こうした羽子板ばかりを集めたお祭りに出かけてみると、当時の賑わいを感じられて楽しいでしょう。羽子板はそもそも魔よけや厄払いの意味でお正月に飾るものでしたが、江戸時代に飾る目的で利用されることも多くなった為、その名残で今も華やかな羽子板飾りを節句に飾るという風習があります。飾りとして楽しむということが現代の人にも受け入れられているため、今でも需要がある数少ない伝統品の一つであると言えます。昔は一部の人しか使用しなかったものが縁起の良い飾り物として受け入れていったのは、歌舞伎や舞踊の役割が大きいでしょう。
歌舞伎は一般の人が楽しめるように工夫され発展していった娯楽ですから、歌舞伎とともにバリエーションが増えていった羽子板は、歌舞伎や舞踊の恩恵を多く受けているといえます。
藤娘は今でいう人気モデル、人気女優ですから、藤娘の羽子板も昔はもっと需要があったとも思われます。日本を代表する花といえば桜や梅を頭に浮かべる人もいますが、どちらも春先の花です。五月といえば勝負や藤の花などの紫色の花が一般的でしょう。藤娘の羽子板飾りを飾ることで初夏を感じることもできるので、お雛様の次の飾りに藤娘の羽子板飾りを飾ってみても季節感が出ます。子どもの日の節句は男の子のための鯉のぼりや五月人形が主で、女性を主人公にしたお人形はなかなか見なくもなりますから、そうした時期に藤娘の飾りというのはちょっと珍しくて良いです。

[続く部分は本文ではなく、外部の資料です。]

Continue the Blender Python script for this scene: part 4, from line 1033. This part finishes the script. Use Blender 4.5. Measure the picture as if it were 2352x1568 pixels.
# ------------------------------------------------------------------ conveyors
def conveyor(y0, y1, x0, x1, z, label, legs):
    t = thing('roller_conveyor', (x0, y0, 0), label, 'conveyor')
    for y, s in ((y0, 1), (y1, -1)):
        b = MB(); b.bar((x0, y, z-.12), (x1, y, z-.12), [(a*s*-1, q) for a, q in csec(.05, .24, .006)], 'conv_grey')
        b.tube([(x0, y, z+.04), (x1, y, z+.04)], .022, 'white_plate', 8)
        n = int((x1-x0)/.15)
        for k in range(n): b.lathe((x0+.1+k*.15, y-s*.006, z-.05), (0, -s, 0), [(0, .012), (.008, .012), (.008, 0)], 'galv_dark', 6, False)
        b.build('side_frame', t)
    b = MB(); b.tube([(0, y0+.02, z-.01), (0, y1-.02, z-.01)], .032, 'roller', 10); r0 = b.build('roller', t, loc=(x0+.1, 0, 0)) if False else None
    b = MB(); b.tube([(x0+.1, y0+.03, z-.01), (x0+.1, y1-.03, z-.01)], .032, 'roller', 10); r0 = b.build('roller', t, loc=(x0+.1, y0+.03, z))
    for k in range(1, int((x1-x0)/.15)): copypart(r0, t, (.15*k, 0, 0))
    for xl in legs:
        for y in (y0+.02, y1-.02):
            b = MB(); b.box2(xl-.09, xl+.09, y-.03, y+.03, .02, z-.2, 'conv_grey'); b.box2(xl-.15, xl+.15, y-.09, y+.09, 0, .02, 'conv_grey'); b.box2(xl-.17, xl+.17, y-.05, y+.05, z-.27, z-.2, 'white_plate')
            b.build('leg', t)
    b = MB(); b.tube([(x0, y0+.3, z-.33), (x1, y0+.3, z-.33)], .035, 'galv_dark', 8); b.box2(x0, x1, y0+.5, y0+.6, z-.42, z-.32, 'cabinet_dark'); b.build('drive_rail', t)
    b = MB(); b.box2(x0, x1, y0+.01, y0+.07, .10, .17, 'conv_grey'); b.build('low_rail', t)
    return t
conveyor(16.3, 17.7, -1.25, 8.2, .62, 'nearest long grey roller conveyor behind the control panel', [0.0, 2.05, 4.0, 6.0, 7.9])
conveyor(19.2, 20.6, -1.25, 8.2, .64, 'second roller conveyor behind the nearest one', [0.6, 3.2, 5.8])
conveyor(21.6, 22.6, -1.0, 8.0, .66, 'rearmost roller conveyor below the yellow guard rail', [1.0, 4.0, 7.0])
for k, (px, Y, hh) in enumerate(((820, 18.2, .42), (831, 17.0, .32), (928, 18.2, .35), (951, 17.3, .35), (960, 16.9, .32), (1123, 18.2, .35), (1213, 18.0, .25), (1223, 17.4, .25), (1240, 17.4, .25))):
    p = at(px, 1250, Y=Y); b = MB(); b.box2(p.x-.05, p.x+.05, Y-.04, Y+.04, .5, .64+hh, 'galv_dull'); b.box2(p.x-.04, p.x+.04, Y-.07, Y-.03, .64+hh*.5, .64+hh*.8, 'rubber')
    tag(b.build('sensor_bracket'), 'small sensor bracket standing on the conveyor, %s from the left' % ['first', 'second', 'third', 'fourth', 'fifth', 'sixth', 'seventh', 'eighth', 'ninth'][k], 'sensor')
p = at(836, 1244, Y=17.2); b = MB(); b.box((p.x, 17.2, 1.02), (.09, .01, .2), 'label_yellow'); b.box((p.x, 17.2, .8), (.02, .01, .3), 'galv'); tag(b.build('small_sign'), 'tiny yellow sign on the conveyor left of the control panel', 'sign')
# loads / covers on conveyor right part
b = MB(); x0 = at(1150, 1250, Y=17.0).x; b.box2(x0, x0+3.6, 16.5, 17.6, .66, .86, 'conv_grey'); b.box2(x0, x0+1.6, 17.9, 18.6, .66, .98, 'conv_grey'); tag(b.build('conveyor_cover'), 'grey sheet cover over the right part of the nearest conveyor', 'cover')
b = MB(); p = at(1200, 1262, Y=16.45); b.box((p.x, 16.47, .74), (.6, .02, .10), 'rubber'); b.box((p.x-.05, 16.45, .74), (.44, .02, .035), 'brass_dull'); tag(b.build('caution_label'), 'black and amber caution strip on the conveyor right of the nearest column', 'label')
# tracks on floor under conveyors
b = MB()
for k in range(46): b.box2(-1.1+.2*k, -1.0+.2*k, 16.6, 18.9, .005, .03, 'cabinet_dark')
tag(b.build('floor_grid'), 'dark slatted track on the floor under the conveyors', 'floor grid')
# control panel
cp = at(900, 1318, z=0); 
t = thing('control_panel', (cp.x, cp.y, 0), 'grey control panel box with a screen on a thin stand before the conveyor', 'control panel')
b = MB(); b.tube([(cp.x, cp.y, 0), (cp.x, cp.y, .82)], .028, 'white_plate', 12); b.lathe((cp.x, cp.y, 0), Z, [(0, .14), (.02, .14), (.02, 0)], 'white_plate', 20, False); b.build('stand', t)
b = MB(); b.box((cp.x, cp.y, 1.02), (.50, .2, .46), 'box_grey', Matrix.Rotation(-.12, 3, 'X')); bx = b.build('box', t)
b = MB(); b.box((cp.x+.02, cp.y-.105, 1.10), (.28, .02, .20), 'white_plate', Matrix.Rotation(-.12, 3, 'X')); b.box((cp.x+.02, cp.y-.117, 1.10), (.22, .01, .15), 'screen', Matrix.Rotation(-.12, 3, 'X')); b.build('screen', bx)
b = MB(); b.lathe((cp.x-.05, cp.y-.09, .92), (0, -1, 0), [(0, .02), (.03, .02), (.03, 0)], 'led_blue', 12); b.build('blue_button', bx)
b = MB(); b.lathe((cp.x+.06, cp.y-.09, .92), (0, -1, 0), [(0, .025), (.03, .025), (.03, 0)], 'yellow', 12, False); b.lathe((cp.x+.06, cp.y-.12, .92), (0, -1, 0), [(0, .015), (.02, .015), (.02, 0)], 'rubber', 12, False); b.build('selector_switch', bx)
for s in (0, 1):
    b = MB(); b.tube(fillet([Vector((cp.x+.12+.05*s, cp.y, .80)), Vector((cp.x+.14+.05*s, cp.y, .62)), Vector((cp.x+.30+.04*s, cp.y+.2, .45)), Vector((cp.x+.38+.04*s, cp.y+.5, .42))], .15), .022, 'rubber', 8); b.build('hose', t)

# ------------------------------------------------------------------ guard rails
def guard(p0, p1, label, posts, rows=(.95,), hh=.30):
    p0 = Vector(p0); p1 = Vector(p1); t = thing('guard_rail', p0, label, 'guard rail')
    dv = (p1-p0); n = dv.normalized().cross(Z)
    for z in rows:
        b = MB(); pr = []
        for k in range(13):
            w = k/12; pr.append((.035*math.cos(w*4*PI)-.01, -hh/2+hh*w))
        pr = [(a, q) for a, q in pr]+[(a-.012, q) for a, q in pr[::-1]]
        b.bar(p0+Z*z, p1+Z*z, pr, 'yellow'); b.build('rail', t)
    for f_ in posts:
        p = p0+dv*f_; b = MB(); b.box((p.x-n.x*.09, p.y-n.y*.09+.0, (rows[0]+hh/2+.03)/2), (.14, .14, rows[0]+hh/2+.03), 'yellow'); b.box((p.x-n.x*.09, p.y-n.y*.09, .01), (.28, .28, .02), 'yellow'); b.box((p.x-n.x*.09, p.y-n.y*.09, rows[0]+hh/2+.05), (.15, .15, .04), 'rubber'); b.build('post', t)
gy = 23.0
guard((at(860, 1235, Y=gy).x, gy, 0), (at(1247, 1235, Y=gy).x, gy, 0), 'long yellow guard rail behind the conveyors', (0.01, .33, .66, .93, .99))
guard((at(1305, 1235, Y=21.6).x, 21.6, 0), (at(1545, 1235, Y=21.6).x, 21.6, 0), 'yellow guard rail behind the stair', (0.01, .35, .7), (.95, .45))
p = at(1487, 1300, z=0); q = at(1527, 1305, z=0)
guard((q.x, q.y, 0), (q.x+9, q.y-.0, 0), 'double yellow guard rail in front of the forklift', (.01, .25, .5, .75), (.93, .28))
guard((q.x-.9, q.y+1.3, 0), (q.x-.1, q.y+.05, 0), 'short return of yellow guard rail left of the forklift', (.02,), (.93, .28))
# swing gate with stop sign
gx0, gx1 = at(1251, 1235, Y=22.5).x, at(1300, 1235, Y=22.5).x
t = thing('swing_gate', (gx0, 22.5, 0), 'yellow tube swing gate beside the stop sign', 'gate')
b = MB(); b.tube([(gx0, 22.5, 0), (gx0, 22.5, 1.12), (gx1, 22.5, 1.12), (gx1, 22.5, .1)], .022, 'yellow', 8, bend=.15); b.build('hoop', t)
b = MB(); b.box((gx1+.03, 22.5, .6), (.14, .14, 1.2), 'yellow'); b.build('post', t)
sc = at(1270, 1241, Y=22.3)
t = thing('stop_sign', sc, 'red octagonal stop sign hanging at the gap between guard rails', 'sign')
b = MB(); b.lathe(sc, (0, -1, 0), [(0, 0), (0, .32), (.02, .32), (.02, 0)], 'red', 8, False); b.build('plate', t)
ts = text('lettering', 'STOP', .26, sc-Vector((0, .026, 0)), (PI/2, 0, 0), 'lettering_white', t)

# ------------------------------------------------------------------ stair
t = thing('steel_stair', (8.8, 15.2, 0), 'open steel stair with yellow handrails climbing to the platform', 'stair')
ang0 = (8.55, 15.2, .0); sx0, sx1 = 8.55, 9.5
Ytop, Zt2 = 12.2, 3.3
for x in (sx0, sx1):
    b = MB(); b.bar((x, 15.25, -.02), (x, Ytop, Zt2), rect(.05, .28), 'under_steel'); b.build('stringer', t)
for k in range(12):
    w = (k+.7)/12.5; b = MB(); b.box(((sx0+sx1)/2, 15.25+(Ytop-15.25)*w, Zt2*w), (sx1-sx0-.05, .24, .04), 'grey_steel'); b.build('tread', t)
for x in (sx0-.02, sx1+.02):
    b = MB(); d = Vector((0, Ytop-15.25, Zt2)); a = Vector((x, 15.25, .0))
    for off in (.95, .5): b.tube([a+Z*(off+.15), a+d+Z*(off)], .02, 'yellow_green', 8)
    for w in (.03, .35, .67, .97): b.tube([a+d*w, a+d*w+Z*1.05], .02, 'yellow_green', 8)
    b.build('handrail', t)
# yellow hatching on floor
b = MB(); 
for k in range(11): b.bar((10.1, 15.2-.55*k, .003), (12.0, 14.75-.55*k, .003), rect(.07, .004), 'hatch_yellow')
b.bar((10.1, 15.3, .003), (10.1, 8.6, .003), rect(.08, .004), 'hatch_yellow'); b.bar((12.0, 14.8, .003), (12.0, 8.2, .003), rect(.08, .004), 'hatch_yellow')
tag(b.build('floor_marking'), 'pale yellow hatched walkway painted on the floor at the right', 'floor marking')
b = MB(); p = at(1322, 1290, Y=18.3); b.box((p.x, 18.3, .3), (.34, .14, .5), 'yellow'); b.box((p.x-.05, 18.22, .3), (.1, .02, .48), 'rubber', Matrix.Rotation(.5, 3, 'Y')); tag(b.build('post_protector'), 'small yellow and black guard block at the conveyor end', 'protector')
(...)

藤の花の一番見ごろの開花時期というのは短く、その間に藤の花をめでることができないこともあるでしょう。そんな時も藤娘の羽子板は部屋を華やかにしてくれます。特に高齢にあってくると行きたい場所や花見がしたくても、自分一人ではなかなかいけないということもあります。ですから部屋の中の飾りは良いものを置いて心を癒したいと感じることもあるものです。美しい着物や飾りは見ているだけで満足できるものでもありますから、藤娘の羽子板で家にいても楽しめるようにしましょう。
藤娘の羽子板と一言でいっても、職人さんによって仕上がりもイメージも質感も全然異なります。藤娘の役柄を演じる人が変わればまたイメージが変わるのと同じように、誰が作っても同じというようにはならないので、自分のお気に入りの藤娘の羽子板を見つけましょう。
髪飾りの藤の花の量から顔の表情まで個性が出ているので、自分好みのものをいくつか買って並べてその違いを楽しんでみても良いのではないでしょうか?
既製品でないものは、その違いを楽しむ。ということもできます。